There it is: in black and white with a dash of red and blue, a mass of digits and dates and scores. It is a tiny snippet, less than the size of a deck of cards, covered with ciphers, that reduces your entire golf season to a single, calculated figure. It’s your year-end handicap card.
Many golfers lucky enough to live where year round golf weather is a given may not be aware of the seasonality of our handicap index up here in the north. Due to the change of seasons, most golf clubs north of the Mason-Dixon Line maintain a limited schedule of revisions of a golfer’s USGA handicap index.
We often go to ridiculous lengths to convince ourselves that we still have playable weather but eventually even the hard core must admit that golf becomes a different game in the northern climes in winter.
If you’ve ever played a round and invoked the leaf rule after what looked like a perfectly good shot, or taken relief from a snow bank, or lofted a perfect wedge into a frozen green and watched it skitter across and 20 yards off the back of the green, you know what I mean. You can feel the pain.
The USGA, in its infinite wisdom, has had the very rational forethought to put a system in place by which we golfers are not penalized for our punishing conditions. Procedure stipulates that we stop posting scores played on our northern tracks before the really cruel weather sets in.
Not until spring arrives and offers golfers slightly better, though often still challenging, playing conditions will the USGA deem it necessary for us to post our scores again, here in the hinterland of Southern New England.
Therefore, as decreed by the USGA, a golfer must live with that final number, that last revision of the year, through the long dark days of winter. Like it or not, if effect you are branded, a marked golfer.
It’s a lot like getting a tattoo.
You aren’t really sure if you want in the first place. You can’t decide what it is you want if you do get one. After you get it, you can’t decide if you like it.

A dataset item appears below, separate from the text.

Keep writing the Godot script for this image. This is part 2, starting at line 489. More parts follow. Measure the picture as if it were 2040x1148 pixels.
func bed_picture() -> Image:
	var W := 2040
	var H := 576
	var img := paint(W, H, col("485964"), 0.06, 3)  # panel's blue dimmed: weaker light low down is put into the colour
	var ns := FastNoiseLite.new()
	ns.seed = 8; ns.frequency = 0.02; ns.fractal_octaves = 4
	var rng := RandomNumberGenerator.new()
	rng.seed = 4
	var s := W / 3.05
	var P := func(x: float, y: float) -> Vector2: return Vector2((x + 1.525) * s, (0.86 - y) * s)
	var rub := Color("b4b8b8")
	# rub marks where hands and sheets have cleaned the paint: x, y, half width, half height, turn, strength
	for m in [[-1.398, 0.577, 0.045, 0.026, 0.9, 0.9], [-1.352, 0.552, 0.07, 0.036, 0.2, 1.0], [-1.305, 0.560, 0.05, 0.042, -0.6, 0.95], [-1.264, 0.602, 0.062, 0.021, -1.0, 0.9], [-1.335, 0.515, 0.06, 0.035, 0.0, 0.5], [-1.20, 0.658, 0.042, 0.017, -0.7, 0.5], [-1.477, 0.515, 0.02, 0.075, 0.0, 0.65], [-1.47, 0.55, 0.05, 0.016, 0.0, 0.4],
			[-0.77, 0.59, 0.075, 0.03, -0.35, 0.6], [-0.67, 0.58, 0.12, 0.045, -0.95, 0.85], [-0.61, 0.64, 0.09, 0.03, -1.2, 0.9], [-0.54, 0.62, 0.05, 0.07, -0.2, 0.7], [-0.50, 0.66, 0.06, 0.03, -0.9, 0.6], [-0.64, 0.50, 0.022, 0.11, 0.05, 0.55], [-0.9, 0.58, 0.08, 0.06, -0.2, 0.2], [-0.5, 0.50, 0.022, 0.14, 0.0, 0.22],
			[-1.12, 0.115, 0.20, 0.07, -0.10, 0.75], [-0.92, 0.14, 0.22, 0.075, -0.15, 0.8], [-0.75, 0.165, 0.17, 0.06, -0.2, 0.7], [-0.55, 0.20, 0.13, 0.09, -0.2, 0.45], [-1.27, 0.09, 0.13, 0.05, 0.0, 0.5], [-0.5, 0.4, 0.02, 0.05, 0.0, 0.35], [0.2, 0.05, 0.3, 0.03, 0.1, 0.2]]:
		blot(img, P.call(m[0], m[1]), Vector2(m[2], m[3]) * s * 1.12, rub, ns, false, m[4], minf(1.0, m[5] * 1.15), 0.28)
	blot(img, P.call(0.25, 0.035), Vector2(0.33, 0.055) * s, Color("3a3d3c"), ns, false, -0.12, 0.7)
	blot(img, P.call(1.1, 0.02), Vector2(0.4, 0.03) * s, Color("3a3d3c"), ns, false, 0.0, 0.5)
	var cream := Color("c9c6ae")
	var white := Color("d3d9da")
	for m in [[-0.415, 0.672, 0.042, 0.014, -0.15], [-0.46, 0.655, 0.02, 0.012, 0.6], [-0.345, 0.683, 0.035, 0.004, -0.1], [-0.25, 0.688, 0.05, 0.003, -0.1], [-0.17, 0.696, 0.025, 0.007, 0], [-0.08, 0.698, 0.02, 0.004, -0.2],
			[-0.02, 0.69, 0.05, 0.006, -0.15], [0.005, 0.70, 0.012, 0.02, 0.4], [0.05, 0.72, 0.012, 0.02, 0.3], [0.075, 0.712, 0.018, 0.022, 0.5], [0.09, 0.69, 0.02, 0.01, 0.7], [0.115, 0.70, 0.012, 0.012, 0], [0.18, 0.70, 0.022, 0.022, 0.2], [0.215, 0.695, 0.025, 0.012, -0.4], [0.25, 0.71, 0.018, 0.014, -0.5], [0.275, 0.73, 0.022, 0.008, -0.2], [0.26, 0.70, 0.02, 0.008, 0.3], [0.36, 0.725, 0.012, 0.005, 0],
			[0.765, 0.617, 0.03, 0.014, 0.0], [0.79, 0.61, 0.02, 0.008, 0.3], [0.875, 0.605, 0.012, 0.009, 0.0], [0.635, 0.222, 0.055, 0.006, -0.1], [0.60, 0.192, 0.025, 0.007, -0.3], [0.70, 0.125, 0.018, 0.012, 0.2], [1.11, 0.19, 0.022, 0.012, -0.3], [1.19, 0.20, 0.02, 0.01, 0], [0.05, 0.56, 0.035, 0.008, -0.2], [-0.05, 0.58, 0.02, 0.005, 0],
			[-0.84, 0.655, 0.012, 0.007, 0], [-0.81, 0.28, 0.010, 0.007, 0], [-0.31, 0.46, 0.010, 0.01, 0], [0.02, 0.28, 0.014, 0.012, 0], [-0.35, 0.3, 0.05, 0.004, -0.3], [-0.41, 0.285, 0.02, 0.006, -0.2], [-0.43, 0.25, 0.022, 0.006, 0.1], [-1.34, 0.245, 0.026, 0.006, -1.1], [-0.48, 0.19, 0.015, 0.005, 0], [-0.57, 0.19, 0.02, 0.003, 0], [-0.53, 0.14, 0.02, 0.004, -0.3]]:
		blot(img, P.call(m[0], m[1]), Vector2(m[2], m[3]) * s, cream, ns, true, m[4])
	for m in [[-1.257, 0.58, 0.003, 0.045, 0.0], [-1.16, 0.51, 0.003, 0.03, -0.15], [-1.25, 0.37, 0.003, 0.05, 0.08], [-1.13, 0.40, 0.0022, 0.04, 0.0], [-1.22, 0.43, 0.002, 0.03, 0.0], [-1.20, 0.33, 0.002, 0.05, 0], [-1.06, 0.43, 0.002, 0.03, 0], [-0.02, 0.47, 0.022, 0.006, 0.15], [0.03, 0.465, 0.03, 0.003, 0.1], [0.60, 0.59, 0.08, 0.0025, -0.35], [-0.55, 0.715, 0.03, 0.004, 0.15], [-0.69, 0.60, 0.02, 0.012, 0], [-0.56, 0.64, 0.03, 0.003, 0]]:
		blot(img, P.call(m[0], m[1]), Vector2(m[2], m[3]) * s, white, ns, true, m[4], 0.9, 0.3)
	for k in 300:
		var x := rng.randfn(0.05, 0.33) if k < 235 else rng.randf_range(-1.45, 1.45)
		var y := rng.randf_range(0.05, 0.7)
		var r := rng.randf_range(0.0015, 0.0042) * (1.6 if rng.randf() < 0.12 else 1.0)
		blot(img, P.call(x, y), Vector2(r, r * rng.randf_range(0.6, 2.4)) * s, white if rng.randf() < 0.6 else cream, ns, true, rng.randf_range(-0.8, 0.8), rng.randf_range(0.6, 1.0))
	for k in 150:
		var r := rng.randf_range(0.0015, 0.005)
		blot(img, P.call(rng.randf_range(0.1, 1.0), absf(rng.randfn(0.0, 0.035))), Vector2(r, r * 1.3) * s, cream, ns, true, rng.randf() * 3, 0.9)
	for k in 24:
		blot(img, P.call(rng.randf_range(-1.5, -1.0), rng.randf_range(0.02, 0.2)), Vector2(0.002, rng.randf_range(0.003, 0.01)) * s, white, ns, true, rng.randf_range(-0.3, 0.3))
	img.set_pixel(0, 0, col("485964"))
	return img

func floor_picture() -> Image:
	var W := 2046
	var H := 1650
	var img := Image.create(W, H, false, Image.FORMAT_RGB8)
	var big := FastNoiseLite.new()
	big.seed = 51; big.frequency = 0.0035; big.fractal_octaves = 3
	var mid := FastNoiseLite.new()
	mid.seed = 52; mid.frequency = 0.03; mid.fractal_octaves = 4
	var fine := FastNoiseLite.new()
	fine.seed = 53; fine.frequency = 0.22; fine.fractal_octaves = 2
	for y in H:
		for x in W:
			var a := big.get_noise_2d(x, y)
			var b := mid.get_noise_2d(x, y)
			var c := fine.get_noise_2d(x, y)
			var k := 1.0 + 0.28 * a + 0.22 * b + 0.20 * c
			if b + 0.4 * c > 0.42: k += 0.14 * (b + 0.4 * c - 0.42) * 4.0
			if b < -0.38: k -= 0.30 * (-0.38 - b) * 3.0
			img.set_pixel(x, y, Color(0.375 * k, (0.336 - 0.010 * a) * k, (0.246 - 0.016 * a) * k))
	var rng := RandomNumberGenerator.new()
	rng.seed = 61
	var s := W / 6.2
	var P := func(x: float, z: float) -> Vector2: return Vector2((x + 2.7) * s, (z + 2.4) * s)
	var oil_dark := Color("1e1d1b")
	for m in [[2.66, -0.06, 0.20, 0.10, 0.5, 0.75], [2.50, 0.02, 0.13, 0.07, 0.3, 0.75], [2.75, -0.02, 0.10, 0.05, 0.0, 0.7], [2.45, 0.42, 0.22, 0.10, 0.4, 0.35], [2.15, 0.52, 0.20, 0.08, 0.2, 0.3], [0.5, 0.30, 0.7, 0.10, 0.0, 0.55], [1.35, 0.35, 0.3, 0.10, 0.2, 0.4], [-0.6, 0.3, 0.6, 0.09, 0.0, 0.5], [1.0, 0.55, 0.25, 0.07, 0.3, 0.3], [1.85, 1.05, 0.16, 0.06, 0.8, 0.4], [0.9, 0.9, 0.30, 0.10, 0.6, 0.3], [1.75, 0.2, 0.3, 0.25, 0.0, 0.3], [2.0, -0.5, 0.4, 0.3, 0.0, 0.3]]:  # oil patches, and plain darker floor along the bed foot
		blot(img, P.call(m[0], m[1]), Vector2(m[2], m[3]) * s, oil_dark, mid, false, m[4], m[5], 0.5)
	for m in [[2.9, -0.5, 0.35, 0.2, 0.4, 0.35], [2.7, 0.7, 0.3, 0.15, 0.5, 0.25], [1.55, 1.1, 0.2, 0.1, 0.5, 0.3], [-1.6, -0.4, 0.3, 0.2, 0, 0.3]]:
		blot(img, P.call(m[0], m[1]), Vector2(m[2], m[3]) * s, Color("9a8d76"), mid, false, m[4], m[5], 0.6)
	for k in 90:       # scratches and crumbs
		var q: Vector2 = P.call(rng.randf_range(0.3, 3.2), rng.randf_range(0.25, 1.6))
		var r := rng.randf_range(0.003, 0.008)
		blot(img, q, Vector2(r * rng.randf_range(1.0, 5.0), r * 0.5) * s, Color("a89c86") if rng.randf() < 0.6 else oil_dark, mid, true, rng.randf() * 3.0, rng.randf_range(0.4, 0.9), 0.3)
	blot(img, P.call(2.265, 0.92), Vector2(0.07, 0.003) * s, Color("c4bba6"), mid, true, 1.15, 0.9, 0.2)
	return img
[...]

You might wish that you’d gotten something different. Maybe you’re happy with the way it turned out but scared that you won’t like it later.
People don’t necessarily have to actually see it, but you’ll still know you’ve got one. Someone might know that you have one but you might not want to show it to them.
Sometimes you can’t even figure out how you got the one you have.
You can go online and look at what every one else has but it doesn’t mean a thing because everybody wants something different. What looks good to one person might seem ridiculous to someone else.
You might regret it once you have it but you’re stuck with it, at least for now. You might be able to get rid of it but it’s not going to be easy. Taking it down to nothing is going to be quite a process and it’s probably going to hurt. It is almost guaranteed to look worse than it does now before it goes away.
If you try to modify it, who knows how it will turn out. Making it bigger is almost always easy but making it smaller is unusually difficult. It must be nice to have one that is so tiny that you hardly ever think about it.
If you ever finally get one down to nothing you’re probably never going to want it back.
You might as well sit back, relax, and get used to it, at least for the moment. It’s going to be a long winter. Eventually you’ll peel off layers and layers of winter clothing and hit the links. Then you’ll be faced with the cold hard realization that the darn thing is still there, just the same as it was last fall.
There is hope. It turns out that this tattoo is only temporary. Soon enough you’ll be playing so much golf you’ll find yourself looking forward to getting another one, what ever it turns out to be.